+++ Task inputs

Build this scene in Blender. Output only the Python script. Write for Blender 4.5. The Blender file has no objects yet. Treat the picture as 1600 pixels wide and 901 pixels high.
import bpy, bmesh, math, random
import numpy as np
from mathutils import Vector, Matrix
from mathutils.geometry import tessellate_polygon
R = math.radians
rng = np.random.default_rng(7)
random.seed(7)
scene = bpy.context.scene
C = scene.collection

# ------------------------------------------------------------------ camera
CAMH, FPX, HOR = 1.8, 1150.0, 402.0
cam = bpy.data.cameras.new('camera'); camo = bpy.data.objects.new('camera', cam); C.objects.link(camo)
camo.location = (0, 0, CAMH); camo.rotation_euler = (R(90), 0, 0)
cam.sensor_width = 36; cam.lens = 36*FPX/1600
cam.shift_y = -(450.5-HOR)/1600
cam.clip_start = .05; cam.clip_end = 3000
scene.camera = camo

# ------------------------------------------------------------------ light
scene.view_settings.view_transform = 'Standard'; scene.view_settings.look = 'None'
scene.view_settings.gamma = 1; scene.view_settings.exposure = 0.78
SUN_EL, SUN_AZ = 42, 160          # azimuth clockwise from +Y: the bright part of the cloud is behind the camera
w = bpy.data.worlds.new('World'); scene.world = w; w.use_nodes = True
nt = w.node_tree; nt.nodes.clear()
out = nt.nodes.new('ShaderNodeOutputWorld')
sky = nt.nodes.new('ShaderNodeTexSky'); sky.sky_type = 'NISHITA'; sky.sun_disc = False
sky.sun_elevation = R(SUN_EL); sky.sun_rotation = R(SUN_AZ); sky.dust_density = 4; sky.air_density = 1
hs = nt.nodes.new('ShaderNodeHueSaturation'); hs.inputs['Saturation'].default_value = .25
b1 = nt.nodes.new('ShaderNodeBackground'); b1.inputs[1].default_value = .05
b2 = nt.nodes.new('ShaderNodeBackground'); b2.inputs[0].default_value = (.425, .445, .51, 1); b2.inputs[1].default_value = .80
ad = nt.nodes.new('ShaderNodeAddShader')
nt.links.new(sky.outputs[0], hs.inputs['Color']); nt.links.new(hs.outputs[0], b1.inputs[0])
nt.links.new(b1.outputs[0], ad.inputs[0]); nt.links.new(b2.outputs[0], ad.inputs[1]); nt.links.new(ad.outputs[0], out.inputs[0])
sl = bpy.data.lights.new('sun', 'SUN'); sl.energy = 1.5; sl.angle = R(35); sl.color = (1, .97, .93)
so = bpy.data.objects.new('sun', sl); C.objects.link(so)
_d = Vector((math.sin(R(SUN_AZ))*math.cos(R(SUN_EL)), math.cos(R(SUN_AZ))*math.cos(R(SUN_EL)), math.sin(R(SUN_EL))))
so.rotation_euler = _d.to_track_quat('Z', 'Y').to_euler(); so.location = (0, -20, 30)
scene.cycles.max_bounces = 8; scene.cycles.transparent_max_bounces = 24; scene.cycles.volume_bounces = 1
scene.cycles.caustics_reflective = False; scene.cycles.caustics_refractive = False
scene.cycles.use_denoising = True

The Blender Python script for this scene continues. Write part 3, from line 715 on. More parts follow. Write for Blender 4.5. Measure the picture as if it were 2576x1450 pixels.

++++++

• Work to complete
Quote every line of the records above, from the first down to the one holding "scene.camera = camo", exactly as written.

• Correct answer
Build this scene in Blender. Output only the Python script. Write for Blender 4.5. The Blender file has no objects yet. Treat the picture as 1600 pixels wide and 901 pixels high.
import bpy, bmesh, math, random
import numpy as np
from mathutils import Vector, Matrix
from mathutils.geometry import tessellate_polygon
R = math.radians
rng = np.random.default_rng(7)
random.seed(7)
scene = bpy.context.scene
C = scene.collection

# ------------------------------------------------------------------ camera
CAMH, FPX, HOR = 1.8, 1150.0, 402.0
cam = bpy.data.cameras.new('camera'); camo = bpy.data.objects.new('camera', cam); C.objects.link(camo)
camo.location = (0, 0, CAMH); camo.rotation_euler = (R(90), 0, 0)
cam.sensor_width = 36; cam.lens = 36*FPX/1600
cam.shift_y = -(450.5-HOR)/1600
cam.clip_start = .05; cam.clip_end = 3000
scene.camera = camo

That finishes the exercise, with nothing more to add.